* begin Source excerpt *

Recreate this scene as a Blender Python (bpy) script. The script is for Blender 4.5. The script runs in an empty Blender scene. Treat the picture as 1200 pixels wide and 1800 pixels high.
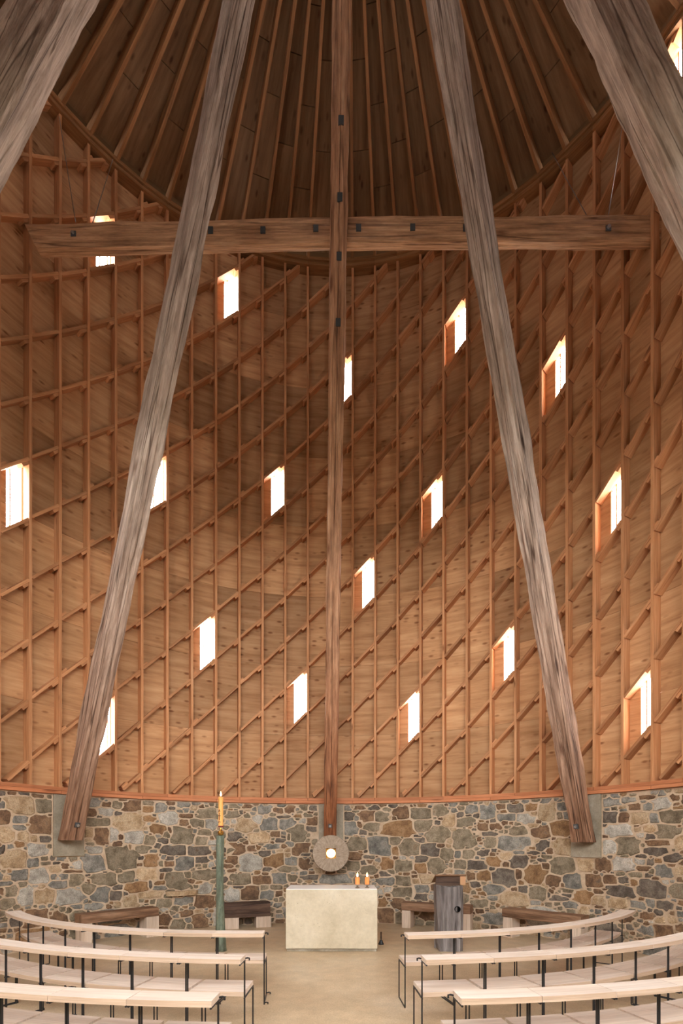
import bpy, math, random
import numpy as np
from mathutils import Vector, noise as mnoise

# ---------------------------------------------------------------- frame, camera, light
S = 10.3                      # depth of the round room: camera stands on the circle, far wall at S
FPX, HY = 900.0, 1476.0       # focal length in pixels of the 1200x1800 frame, horizon row
EYE = 0.162 * S
XC, YC, R = -0.022 * S, 0.5 * S, 0.5 * S      # plan circle touched by the inner faces of the studs
rnd = random.Random(7)
scene = bpy.context.scene
col = scene.collection
sin, cos, rad = math.sin, math.cos, math.radians

cam_d = bpy.data.cameras.new('camera')
cam = bpy.data.objects.new('camera', cam_d); col.objects.link(cam)
cam.location = (0, 0, EYE); cam.rotation_euler = (math.pi / 2, 0, 0)
cam_d.sensor_fit = 'HORIZONTAL'; cam_d.sensor_width = 36.0
cam_d.lens = 36.0 * FPX / 1200.0
cam_d.shift_y = (HY - 900.0) / 1200.0
cam_d.clip_start = 0.05
scene.camera = cam

W = bpy.data.worlds.new('overcast_sky'); scene.world = W; W.use_nodes = True
wn = W.node_tree; wn.nodes.clear()
wo = wn.nodes.new('ShaderNodeOutputWorld'); wb = wn.nodes.new('ShaderNodeBackground')
wb.inputs['Color'].default_value = (0.96, 0.98, 1.0, 1); wb.inputs['Strength'].default_value = 15.0
wn.links.new(wb.outputs[0], wo.inputs[0])
PANE_STRENGTH = 30.0

vs = scene.view_settings
vs.view_transform = 'Standard'; vs.look = 'None'; vs.gamma = 1.0; vs.use_curve_mapping = False
vs.exposure = -0.2
try:
    scene.cycles.max_bounces = 10; scene.cycles.diffuse_bounces = 6
    scene.cycles.use_denoising = True
    scene.cycles.sample_clamp_indirect = 6.0
except Exception:
    pass

# ---------------------------------------------------------------- helpers
def srgb(r, g, b):
    f = lambda c: (c / 12.92 if c <= 0.04045 else ((c + 0.055) / 1.055) ** 2.4)
    return (f(r / 255), f(g / 255), f(b / 255), 1.0)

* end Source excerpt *

**Work to be completed**
Leave out any pictures and return exactly the lines from the beginning of the data through the line with "from mathutils import Vector, noise as mnoise", inclusive.

**Written answer**
Recreate this scene as a Blender Python (bpy) script. The script is for Blender 4.5. The script runs in an empty Blender scene. Treat the picture as 1200 pixels wide and 1800 pixels high.
import bpy, math, random
import numpy as np
from mathutils import Vector, noise as mnoise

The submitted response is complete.